By Ian Carroll @TLE_Sport
Alan Pardew is still Newcastle United manager. He’ll be Newcastle United manager, at St James’ Park, again this weekend against Leicester City who are managed by ex-United caretaker Nigel Pearson. Luckily for Alan, Mr Pearson tends to spend a lot of his time sat in the stand, getting a good view of the game and able to make rational calls. This is something Alan said he’d do himself after he was banned for head-butting a footballer last season, but it doesn’t seem to have happened. Anyway, I digress…
I listened to an interview with Dragan Stojkovic this week, and I was immediately struck by the difference between him and our current leader. Dragan is everything Pardew isn’t; erudite, charming, fluent in English, pleasant, not at all sleazy.

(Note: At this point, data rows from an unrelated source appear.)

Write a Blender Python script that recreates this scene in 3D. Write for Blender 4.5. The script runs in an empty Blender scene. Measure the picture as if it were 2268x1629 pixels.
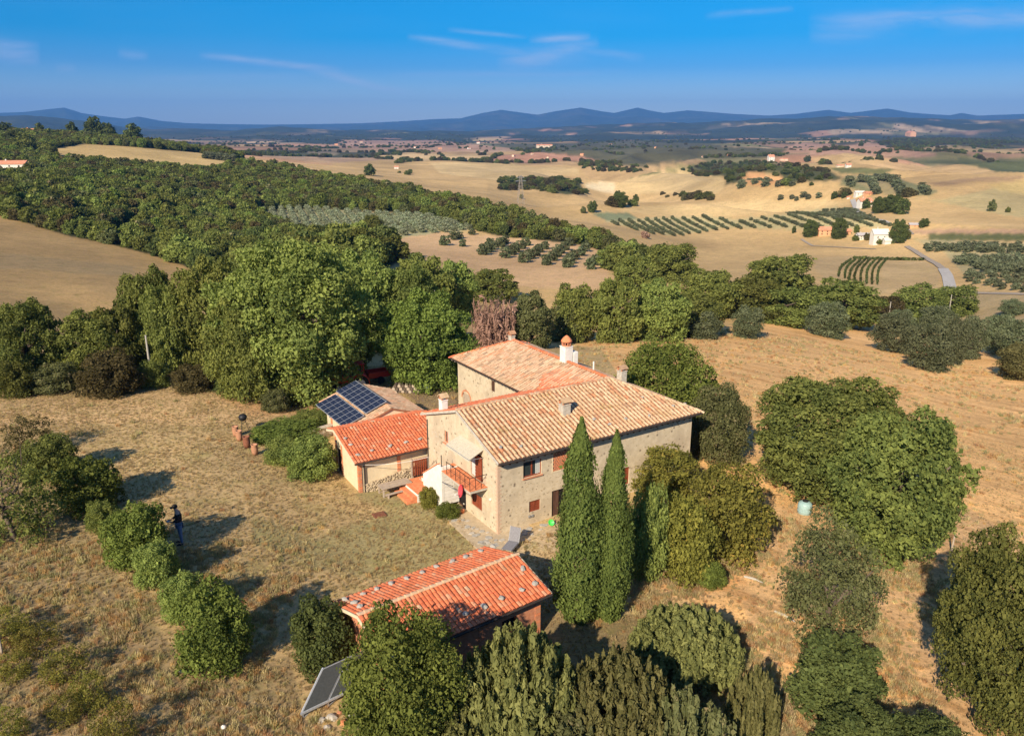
import bpy, bmesh, math, random
import numpy as np
from mathutils import Vector, Matrix

random.seed(7)
rng = np.random.default_rng(11)
SC = bpy.context.scene
COL = SC.collection

# ------------------------------------------------------------------ camera, sky, sun
CAM_H = 19.0
FPX = 1765.0                     # focal length in pixels of a 2268 px wide frame
PITCH = math.radians(16.72)
cam_data = bpy.data.cameras.new('camera')
cam = bpy.data.objects.new('camera', cam_data)
COL.objects.link(cam)
cam.location = (0, 0, CAM_H)
cam.rotation_euler = (math.radians(90) - PITCH, 0, 0)
cam_data.sensor_width = 36.0
cam_data.lens = 36.0 * FPX / 2268.0
cam_data.clip_start = 0.5
cam_data.clip_end = 60000
SC.camera = cam

SUN_EL = math.radians(31)
SHADOW_DIR = math.radians(65)    # direction the shadows fall, from +X
sx, sy = -math.cos(SHADOW_DIR), -math.sin(SHADOW_DIR)
to_sun = Vector((sx * math.cos(SUN_EL), sy * math.cos(SUN_EL), math.sin(SUN_EL)))
sun_data = bpy.data.lights.new('sun', 'SUN')
sun = bpy.data.objects.new('sun', sun_data)
COL.objects.link(sun)
sun.rotation_euler = to_sun.to_track_quat('Z', 'Y').to_euler()
sun_data.energy = 4.8
sun_data.angle = math.radians(0.6)
sun_data.color = (1.0, 0.87, 0.68)

world = bpy.data.worlds.new("World")
SC.world = world
world.use_nodes = True
wt = world.node_tree
wt.nodes.clear()


def N(t, kind, **kw):
    n = t.nodes.new(kind)
    for k, v in kw.items():
        if k == 'ins':
            for a, b in v.items():
                n.inputs[a].default_value = b
        else:
            setattr(n, k, v)
    return n


def LK(t, a, b):
    t.links.new(a, b)


def mixc(t, fac, a, b, mode='MIX'):
    n = t.nodes.new('ShaderNodeMix')
    n.data_type = 'RGBA'
    n.blend_type = mode
    for s, v in ((0, fac), (6, a), (7, b)):
        if hasattr(v, 'links'):
            t.links.new(v, n.inputs[s])
        elif s == 0:
            n.inputs[0].default_value = v
        else:
            n.inputs[s].default_value = (*v, 1) if len(v) == 3 else v
    return n.outputs[2]


def mth(t, op, a, b=0.0, c=None):
    n = t.nodes.new('ShaderNodeMath')
    n.operation = op
    for i, v in enumerate((a, b) if c is None else (a, b, c)):
        if hasattr(v, 'links'):
            t.links.new(v, n.inputs[i])
        else:
            n.inputs[i].default_value = v
    return n.outputs[0]


def ramp(t, fac, stops, interp='LINEAR'):
    n = t.nodes.new('ShaderNodeValToRGB')
    cr = n.color_ramp
    cr.interpolation = interp
    while len(cr.elements) < len(stops):
        cr.elements.new(0.5)
    for e, (p, c) in zip(cr.elements, stops):
        e.position = p
        e.color = (*c, 1) if hasattr(c, '__len__') else (c, c, c, 1)
    if fac is not None:
        t.links.new(fac, n.inputs[0])
    return n.outputs[0]


sky = N(wt, 'ShaderNodeTexSky', sky_type='NISHITA', sun_disc=False)
sky.sun_elevation = SUN_EL
sky.sun_rotation = math.atan2(sx, sy)
sky.altitude = 300
sky.air_density = 1.0
sky.dust_density = 0.6
sky.ozone_density = 2.5
wtc = N(wt, 'ShaderNodeTexCoord')
wsep = N(wt, 'ShaderNodeSeparateXYZ')
LK(wt, wtc.outputs['Generated'], wsep.inputs[0])
# deeper blue with height, a little violet at the horizon
skt = ramp(wt, wsep.outputs[2], [(0.0, (0.56, 0.60, 0.76)), (0.027, (0.44, 0.52, 0.71)), (0.068, (0.10, 0.32, 0.62)), (0.10, (0.0, 0.31, 0.60)), (0.136, (0.0, 0.33, 0.60)), (0.4, (0.22, 0.46, 0.68)), (1.0, (0.55, 0.66, 0.76))])
skc = mixc(wt, 1.0, sky.outputs[0], skt, 'MULTIPLY')
# thin cirrus streaks, each with its own bearing and height above the horizon
sky_u = mth(wt, 'DIVIDE', wsep.outputs[0], mth(wt, 'MAXIMUM', wsep.outputs[1], 0.05))
sky_v = mth(wt, 'DIVIDE', wsep.outputs[2], mth(wt, 'MAXIMUM', wsep.outputs[1], 0.05))
wcmb = N(wt, 'ShaderNodeCombineXYZ')
LK(wt, mth(wt, 'MULTIPLY', sky_u, 7.0), wcmb.inputs[0])
LK(wt, mth(wt, 'MULTIPLY', sky_v, 46.0), wcmb.inputs[1])
wn = N(wt, 'ShaderNodeTexNoise', ins={'Scale': 1.3, 'Detail': 9.0, 'Roughness': 0.66, 'Distortion': 0.5})
LK(wt, wcmb.outputs[0], wn.inputs['Vector'])
wn2 = N(wt, 'ShaderNodeTexNoise', ins={'Scale': 0.5, 'Detail': 4.0, 'Roughness': 0.5})
LK(wt, wcmb.outputs[0], wn2.inputs['Vector'])
wob = mth(wt, 'MULTIPLY', mth(wt, 'SUBTRACT', wn2.outputs[0], 0.5), 0.03)


def _uvp(px, py):
    x = (px - 1134) / FPX
    y = -(py - 814.5) / FPX
    c, s = math.cos(PITCH), math.sin(PITCH)
    return x / (c + y * s), (-s + y * c) / (c + y * s)


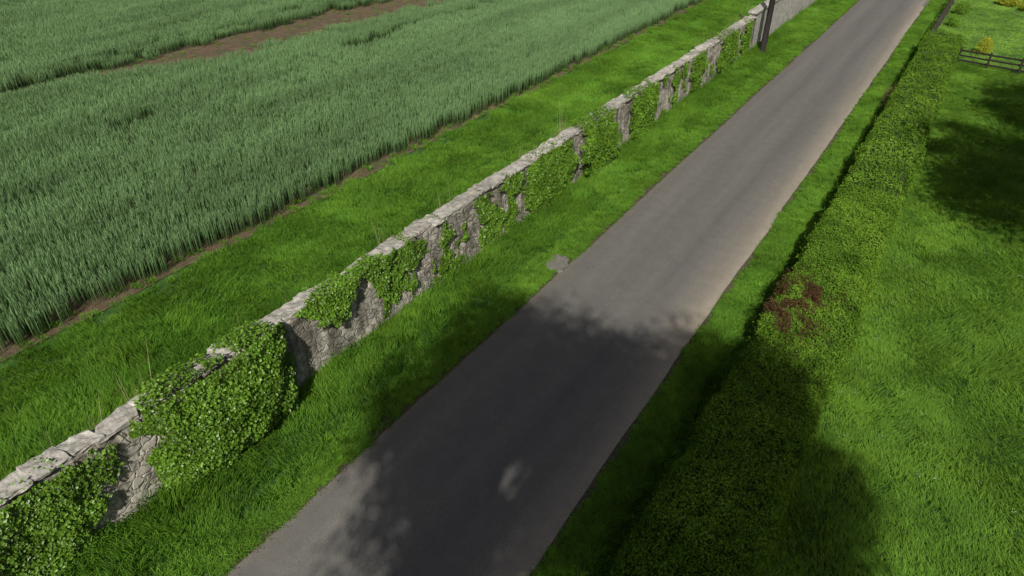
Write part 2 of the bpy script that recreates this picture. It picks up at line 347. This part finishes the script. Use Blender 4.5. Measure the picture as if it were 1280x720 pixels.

In the interview, which was more an open job interview for anyone that would listen, Stojkovic set out a vision for the way his teams would play, a vision that would appeal to most fans, but most of all set out the importance of appealing to fans. Why not give the people that pay (very) good money to come and watch your team some entertainment, something to enjoy, something to believe in. It struck me as being everything that Alan Pardew’s Newcastle United isn’t. It is, of course, easy to sound like a great manager when you’re sat in a studio in London, you’re mates with Arsene Wenger (Alan’s not) and you’ve got no job, but it was everything, everything, that Alan Pardew isn’t.
Stojkovic, of course, won’t ever manage Newcastle United, least of all under Mike Ashley. But it made me think that this might be the answer. The club, we’re often told, is going nowhere under Ashley, it’s just a vehicle for hawking that fine sportswear (for people that don’t play sport) retailer around the world. At least until he can get his hands on the second team in Glasgow (sorry, Thistle). But that’s what Newcastle need. A man with a vision, a man that won’t twist on about players being sold and not getting the players he wants (Darren Bent, for example – top choice, Alan). A man that accepts that he’s not running the club in a top to bottom, Ferguson/Wenger-type way, but will have enough about him to galvanise the place and the players anyway. Also, Stojkovic was one of the coolest players ever to play the game and he’d make watching NUFC fun again. It’s been a while…
United will more than likely lose at home to Leicester. Yoan Gouffran, Moussa Sissoko, Fabricio Coloccini, Mike Williamson et al will more than likely turn up and go through the motions, while the man with the hefty contract will do likewise in the dugout. A few people will hold up some A4 bits of paper, while others will shout nasty words at the owner. Lots probably needs to change for the club to be a success in any sort of long term way, but having a manager with a vision, a plan and an acceptance of the limitations he’s working in, and making the best of it, realising he’s got a great job anyway, would be a great start.
One last point, for any United fans thinking of protesting in some way or other on Saturday- Sir John Hall says this is neither the time, nor the place to be doing such. Luckily, Sir John is a clueless, self-serving, Thatcher-loving parasite, so I doubt very much anyone will pay any attention to anything he says.